So, I read Scharlette Doesn’t Matter and Goes Time Travelling ages ago, and it turns out my daughter had also read it and we waxed lyrical about how much we both loved it and couldn’t wait for the sequel, and then I forgot all about it. I was thinking about my daughter and our shared love of reading the other day, and I remembered this book and checked Amazon, and sure enough the sequel has been out for a wee while, so I bought it, re-read the first book and then the sequel.
It’s weird, that I remembered loving it so much, because this time around I was a bit underwhelmed – maybe I had bigged it up in my mind too much and the reality couldn’t live up.
So, the story is a quirky tale of a single girl in a dead end job getting mixed up with a crazy time traveller from the far future.

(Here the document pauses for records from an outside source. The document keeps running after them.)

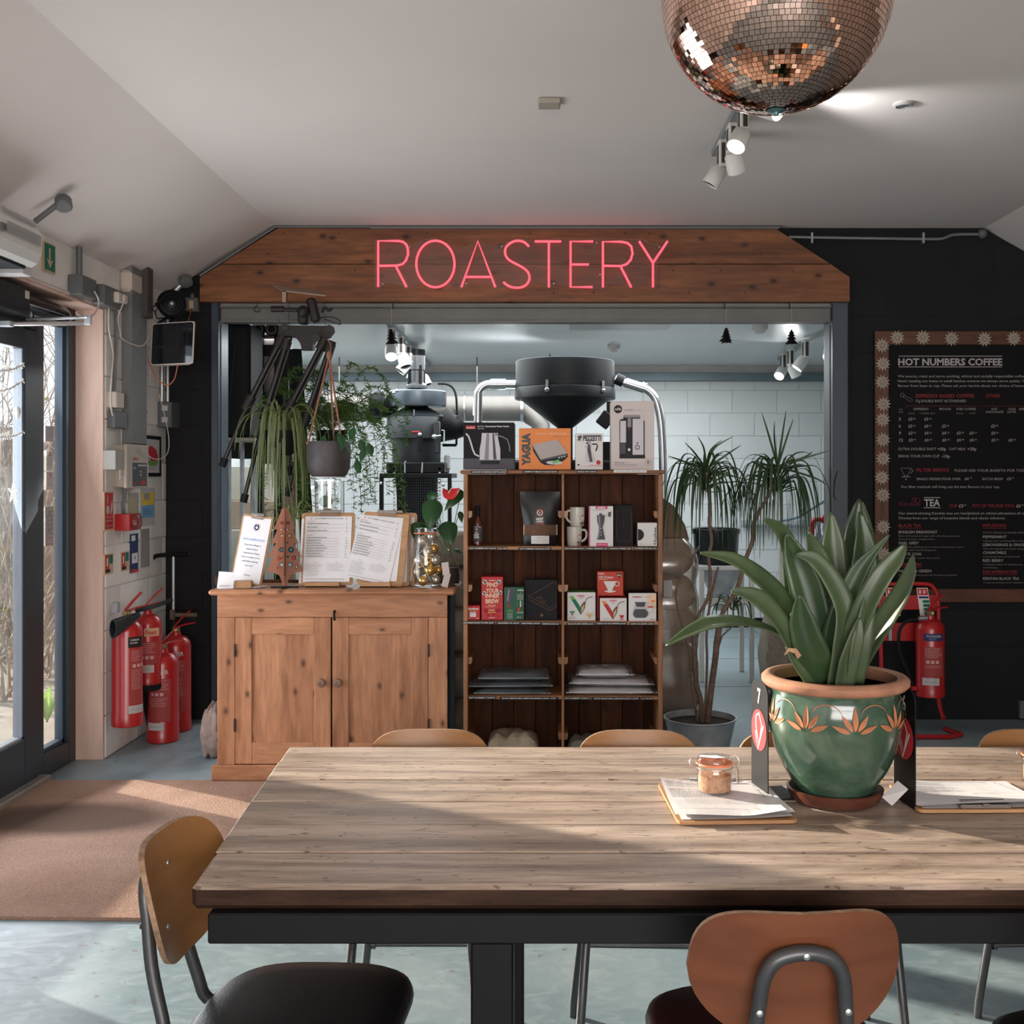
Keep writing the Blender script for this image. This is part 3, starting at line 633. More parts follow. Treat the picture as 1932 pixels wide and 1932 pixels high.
# ------------------------------------------------------------------ chairs
CHW = wood('beech_ply', (.125, .040, .018), (.21, .072, .033), 'x', .6, rough=.36, streak=.25, spec=.5)
CHW2 = wood('golden_ply', (.27, .115, .035), (.42, .20, .075), 'x', .6, rough=.36, streak=.25, spec=.5)
PLYE = pbr('ply_edge', (.36, .22, .13), .6, var=.5, vs=60)
VINYL = {'black': pbr('black_vinyl', (.006, .006, .0065), .42, var=.05, bump=.15, bs=220), 'maroon': pbr('maroon_vinyl', (.030, .005, .006), .42, var=.05, bump=.15, bs=220)}
SCREW = pbr('screw', (.6, .6, .58), .3, .9, var=0)
def superpt(a, w_, h_, p=3.0):
    c, s_ = math.cos(a), math.sin(a); return (math.copysign(abs(c)**(2/p), c)*w_, math.copysign(abs(s_)**(2/p), s_)*h_)
def make_chair(label, seat='black', ply=None, group='school chairs around the long table'):
    ply = ply or CHW; root = thing('dining_chair', label, 'chair', (0, 0, 0), group); B = V((0, 0, 0))
    # seat pad: rounded square, domed (local +y is the sitter's front)
    m_ = MB(); n = 40; rings = [(.90, .425), (1.0, .432), (1.02, .443), (1.0, .455), (.93, .464), (.7, .468), (.35, .470)]; vs = []
    for sc_, z in rings:
        for j in range(n): x, y = superpt(2*PI*j/n, .205, .20, 3.2); vs.append((x*sc_*(1+.05*y/.2), y*sc_, z))
    fs = [(i*n+j, i*n+(j+1) % n, (i+1)*n+(j+1) % n, (i+1)*n+j) for i in range(len(rings)-1) for j in range(n)]
    fs += [tuple(reversed(range(n))), tuple((len(rings)-1)*n+j for j in range(n))]; m_.add(vs, fs, 0, True); obj('seat', m_, VINYL[seat], root)
    m_ = MB(); m_.prism([superpt(2*PI*j/28, .19, .185, 3.2) for j in range(28)], .412, .4245, frame=(B, V((1, 0, 0)), V((0, 1, 0)), V((0, 0, 1)))); obj('seat_board', m_, ply, root)
    # moulded backrest: waisted rounded plate, curved in plan, leaning back
    m_ = MB(); W, Hb = .178, .122; th = .0115; zc = .684
    def bp(u, v, o):
        # u,v in [-1,1] on a disc-like domain -> plate outline
        x = u*W*(1-.24*max(0, -v)**1.6-.05*max(0, v)); z = v*Hb+.020*(u*u-.5)*(1 if v > 0 else -.0)*max(v, 0); yb = -.262-.055*(z/.11)*.5+.075*(x/.178)**2*.62
        return V((x, yb-o, zc+z))
    vs = []; fs = []; N = 48; R = 9
    def ring(o):
        r_ = []
        for i in range(R+1):
            for j in range(N):
                x, z = superpt(2*PI*j/N, 1, 1, 3.0); r_.append(bp(x*i/R, z*i/R, o))
        return r_
    A_ = ring(0); Bk = ring(th); m_.v = A_+Bk; K = len(A_)
    for i in range(R):
        for j in range(N):
            j2 = (j+1) % N; a, b, c, d = i*N+j, i*N+j2, (i+1)*N+j2, (i+1)*N+j
            m_.f += [(a, d, c, b), (K+a, K+b, K+c, K+d)]; m_.m += [0, 0]; m_.s += [True, True]
    for j in range(N): j2 = (j+1) % N; m_.f.append((R*N+j, K+R*N+j, K+R*N+j2, R*N+j2)); m_.m.append(1); m_.s.append(False)
    obj('backrest', m_, [ply, PLYE], root)
    # bent tube behind the backrest running down and forward under the seat
    pts = [(-.15, .10, .405), (-.115, -.10, .402), (-.100, -.185, .405), (-.092, -.232, .425), (-.086, -.248, .47), (-.078, -.272, .56), (-.070, -.284, .648)]
    pts += [(-.064, -.292, .692), (-.048, -.297, .720), (-.024, -.299, .731), (0, -.300, .734)]
    pts = pts+[(-x, y, z) for x, y, z in reversed(pts[:-1])]; m_ = MB(); m_.tube(smooth_path(pts, 4), .0125, 12); obj('back_frame', m_, M['tube'], root)
    m_ = MB()
    for (x, y, z) in ((-.072, -.284, .636), (.072, -.284, .636), (0, -.300, .733)):
        m_.lathe([(.006, 0), (.0055, .002), (.002, .0035)], 10, (x, -.262+.045*(abs(x)/.178)**2-.0275*(z-zc)/.11-.0, z), M=Matrix.Rotation(-PI/2, 3, 'X'))
        m_.lathe([(.006, 0), (.0055, .002), (.002, .0035)], 10, (x, y-.0115, z), M=Matrix.Rotation(PI/2, 3, 'X'))
    obj('screws', m_, SCREW, root)['kind'] = 'stuff'
    for sx in (-1, 1):
        m_ = MB(); m_.tube([(sx*.13, .13, .405), (sx*.145, .15, .38), (sx*.165, .175, .10), (sx*.167, .178, .045), (sx*.185, .19, 0)], .0115, 10); obj('leg', m_, M['tube'], root)
        m_ = MB(); m_.tube([(sx*.13, -.14, .405), (sx*.145, -.165, .38), (sx*.18, -.205, .05), (sx*.182, -.21, .0)], .0115, 10); obj('leg', m_, M['tube'], root)
    m_ = MB(); m_.tube([(-.162, -.186, .215), (.162, -.186, .215)], .0085, 8); m_.tube([(-.152, -.185, .215), (-.140, -.185, .215)], .013, 10); m_.tube([(.152, -.185, .215), (.140, -.185, .215)], .013, 10); obj('stretcher', m_, M['tube'], root)
    m_ = MB(); m_.tube([(-.13, .13, .402), (-.14, 0, .402), (-.13, -.14, .402), (0, -.16, .402), (.13, -.14, .402), (.14, 0, .402), (.13, .13, .402), (0, .15, .402)], .009, 8, closed=True); obj('seat_frame', m_, M['tube'], root)
    return root
chA = make_chair('wooden-backed chair with dark maroon seat, its back to us at the near table side', 'maroon')
chA.location = (.405, 2.085, 0); chA.rotation_euler.z = math.radians(2)
chB = make_chair('wooden-backed chair with round black seat at the left end of the table', 'black', CHW2)
chB.location = (-.475, 2.18, 0); chB.rotation_euler.z = math.radians(-90-5)
def place(src, x, y, a, label, s=1):
    c = copy_tree(src); c.location = (x, y, 0); c.rotation_euler.z = math.radians(a); c['label'] = label; c.scale = (1, 1, s); return c
place(chB, XX(809, 3.12), 2.86+.02, 180, 'orange-brown chair on the far side of the table in front of the pine cabinet', .975)
place(chB, XX(1198, 3.12), 2.87, 178, 'orange-brown chair on the far side of the table in front of the shelf unit', .975)
place(chB, XX(1505, 3.12), 2.86, 181, 'chair on the far side of the table mostly hidden behind the green pot', .975)
place(chB, XX(1962, 3.12), 2.88, 182, 'orange-brown chair on the far side at the cropped end of the table', .975)
place(chB, 1.045, 1.99, 6, 'black-seated chair on the near side, cut off by the frame edge')

# ------------------------------------------------------------------ door mat
def mat_mat():
    t = NT('coir_mat'); v = t.coord(off=False); f = t.noise(v, 1.4, 5, .6, .6); c = t.ramp(f, [(.32, (.26, .150, .105)), (.5, (.36, .225, .165)), (.68, (.42, .275, .21))])
    f2 = t.noise(v, 120, 3, .7); c = t.mix(.6, c, t.ramp(f2, [(.3, .55), (.7, 1.25)]), 'MULTIPLY')
    # worn damp stain with its own outline
    g = t.n('TexCoord'); mp = t.n('Mapping'); t.l(g.outputs['Object'], mp.inputs[0]); mp.inputs['Location'].default_value = (2.05*1.9, -4.83*3.6, 0); mp.inputs['Scale'].default_value = (1.9, 3.6, 1)
    gr = t.n('TexGradient', gradient_type='SPHERICAL'); t.l(mp.outputs[0], gr.inputs[0]); c = t.mix(t.ramp(gr.outputs['Fac'], [(.0, 0), (.4, .85)]), c, (.085, .055, .042))
    t.l(c, t.b.inputs['Base Color']); t.i('Roughness', .95); t.i('Specular IOR Level', .1); t.bump(f2, .9, .006); return t.m
m_ = MB(); m_.prism([(-2.43, 5.44), (-2.42, 3.77), (-.75, 3.73), (-.72, 5.44)], .0005, .012, frame=(V((0, 0, 0)), V((1, 0, 0)), V((0, 1, 0)), V((0, 0, 1))))
tag(obj('door_mat', m_, mat_mat()), 'large reddish-brown coir door mat with a dark damp stain', 'mat')

# ------------------------------------------------------------------ pine cabinet
YF = 5.43; KF = YF/F
def fx(px): return XX(px, YF)
def fz(py): return ZZ(py, YF)
cb = thing('pine_cabinet', 'old knotty pine cabinet with two panelled doors and round wooden knobs', 'cabinet', (fx(627), YF+.22, 0))
def part(name, mat, parent, *a, c=.003): m_ = MB(); m_.box(*a, c); return obj(name, m_, mat, parent)
topz = fz(1112)
part('top', PINE, cb, fx(396), fx(859), YF-.03, YF+.47, topz-.026, topz, c=.009)
part('top_rail', PINE, cb, fx(410), fx(844), YF, YF+.02, fz(1164.6), topz-.026, c=.002)
part('stile', PINEZ, cb, fx(410), fx(443.2), YF, YF+.02, fz(1443), fz(1165), c=.002); part('stile', PINEZ, cb, fx(808.4), fx(844), YF, YF+.02, fz(1443), fz(1165), c=.002)
part('plinth', PINE, cb, fx(400), fx(852), YF-.014, YF+.02, 0.0125, fz(1443), c=.005)
part('side_panel', M['matt_black'], cb, fx(844)-.012, fx(844), YF+.02, YF+.45, .013, topz-.026, c=.001); part('side_panel', PINEZ, cb, fx(410), fx(410)+.012, YF+.02, YF+.45, .013, topz-.026, c=.001)
part('back_panel', PINEZ, cb, fx(410), fx(844), YF+.44, YF+.45, .013, topz-.026, c=.001); part('bottom', PINE, cb, fx(412), fx(842), YF+.02, YF+.44, .05, .065)
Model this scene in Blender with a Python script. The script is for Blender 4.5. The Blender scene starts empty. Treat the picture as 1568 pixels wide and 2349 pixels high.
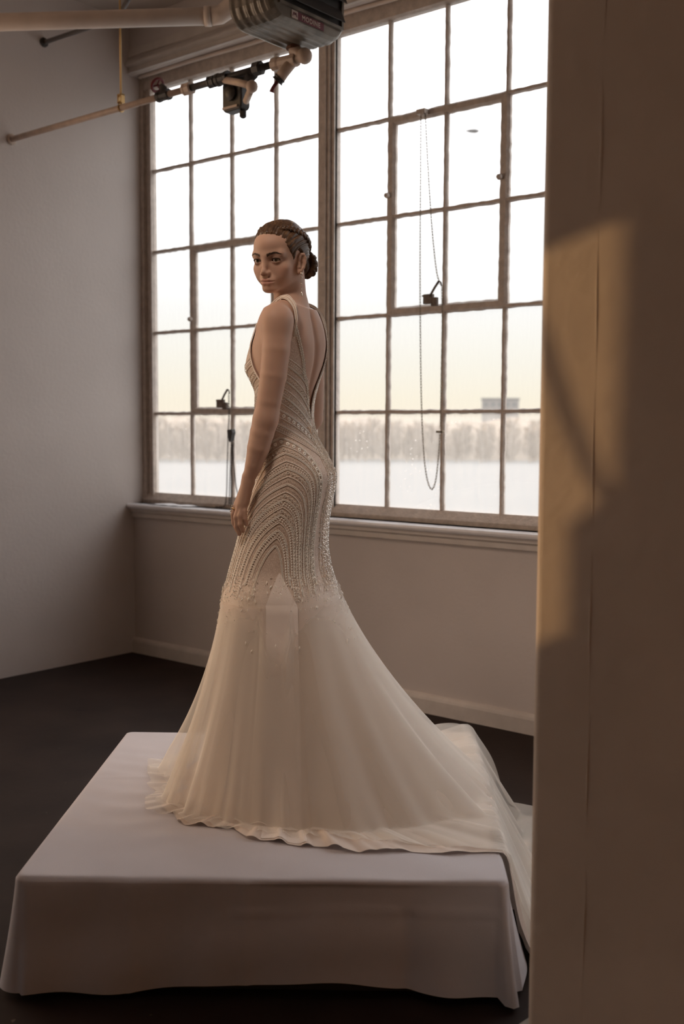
import bpy, math, random
import numpy as np
from mathutils import Vector, Matrix
random.seed(7); rng = np.random.default_rng(7)
S = bpy.context.scene
COL = S.collection
PI = math.pi

# ------------------------------------------------------------------ camera
CAM = Vector((5.2547, -4.3589, 1.42))
FPX, PITCH, ROLL, YAW = 2456.47, 0.0783666, 0.00483333, -0.6858333
Fw = Vector((math.sin(YAW) * math.cos(PITCH), math.cos(YAW) * math.cos(PITCH), -math.sin(PITCH)))
R0 = Vector((math.cos(YAW), -math.sin(YAW), 0)); U0 = R0.cross(Fw)
cR = R0 * math.cos(ROLL) + U0 * math.sin(ROLL); cU = U0 * math.cos(ROLL) - R0 * math.sin(ROLL)
cam = bpy.data.cameras.new('camera'); camo = bpy.data.objects.new('camera', cam); COL.objects.link(camo)
m = Matrix((cR, cU, -Fw)).transposed().to_4x4(); m.translation = CAM; camo.matrix_world = m
cam.sensor_fit = 'VERTICAL'; cam.sensor_height = 36; cam.sensor_width = 24
cam.lens = FPX / 2349 * 36
cam.clip_start = .05; cam.clip_end = 3000
cam.dof.use_dof = True; cam.dof.focus_distance = 3.42; cam.dof.aperture_fstop = 2.8
S.camera = camo

# ------------------------------------------------------------------ world, sun, exposure
S.view_settings.view_transform = 'Standard'; S.view_settings.look = 'None'
S.view_settings.exposure = 0.0; S.view_settings.gamma = 1.0; S.view_settings.use_curve_mapping = False
W = bpy.data.worlds.new('sky'); S.world = W; W.use_nodes = True
nt = W.node_tree; nt.nodes.clear()
wo = nt.nodes.new('ShaderNodeOutputWorld'); bg = nt.nodes.new('ShaderNodeBackground')
tc = nt.nodes.new('ShaderNodeTexCoord'); sx = nt.nodes.new('ShaderNodeSeparateXYZ'); cr = nt.nodes.new('ShaderNodeValToRGB')
nt.links.new(tc.outputs['Generated'], sx.inputs[0]); nt.links.new(sx.outputs['Z'], cr.inputs[0])
nt.links.new(cr.outputs[0], bg.inputs[0]); nt.links.new(bg.outputs[0], wo.inputs[0])
e = cr.color_ramp.elements
e[0].position = 0.0; e[0].color = (.96, .855, .70, 1)
e[1].position = .025; e[1].color = (.95, .875, .71, 1)
for p_, c_ in ((.06, (.94, .91, .81)), (.11, (.98, .98, .96)), (.17, (1.3, 1.3, 1.3)), (.26, (2.3, 2.28, 2.3)), (.45, (2.6, 2.6, 2.65)), (1, (2.6, 2.7, 2.85))):
    q = e.new(p_); q.color = (*c_, 1)
bg.inputs[1].default_value = 1.0
sun = bpy.data.lights.new('low_sun', 'SUN'); so = bpy.data.objects.new('low_sun', sun); COL.objects.link(so)
SUN_DIR = Vector((.85, .50, -.15)).normalized()
so.rotation_euler = SUN_DIR.to_track_quat('-Z', 'Y').to_euler(); so.location = (-3, -4, 3)
sun.energy = 3.6; sun.color = (1.0, .60, .26); sun.angle = math.radians(.4)

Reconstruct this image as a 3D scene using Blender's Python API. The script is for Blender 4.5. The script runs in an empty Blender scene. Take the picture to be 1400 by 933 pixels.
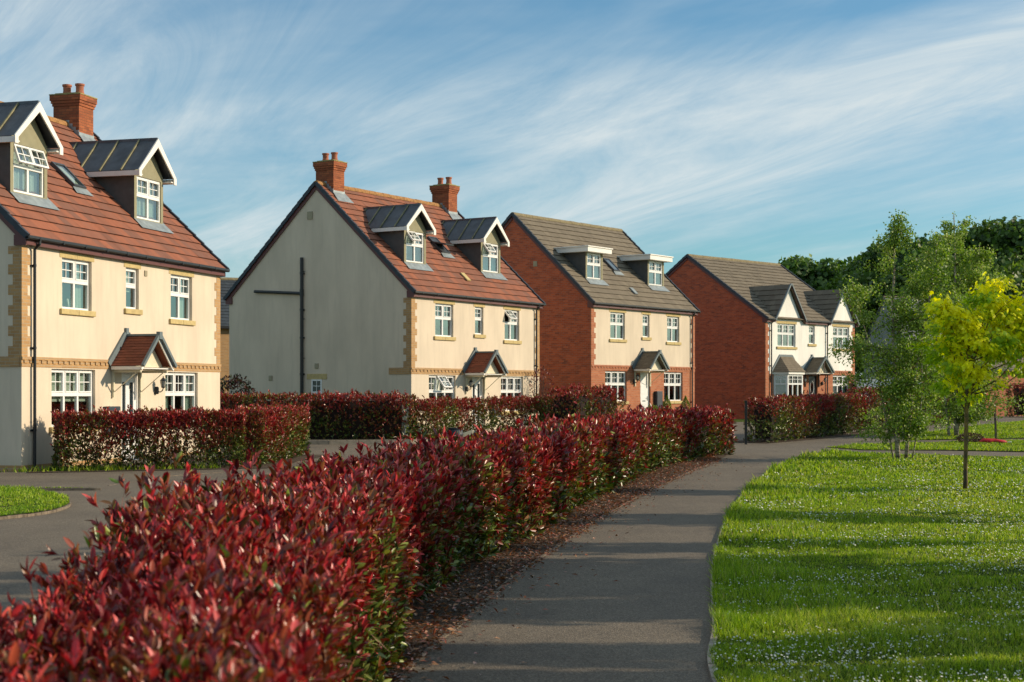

She can travel with him through time because her life is so uneventful that she left no ripples in time (hence the Scharlette Doesn’t Matter) . There’s a lot of fun with nanobots and futuristic AI computers and stuff, and humour which verges on the too silly at times, but there is also plausible enough science.
In the sequel, Scharlette has to try to break the loop of two time travelling superpowers (one being humans, the other ‘germs’) who constantly jump back in time to fight the same battles over when one side gets an advantage over the other. It is quite thoughtful in it’s examination of how power corrupts and ethics get hazy when faced with dilemmas about which innocent lives to save and which to sacrifice ‘for the greater good’.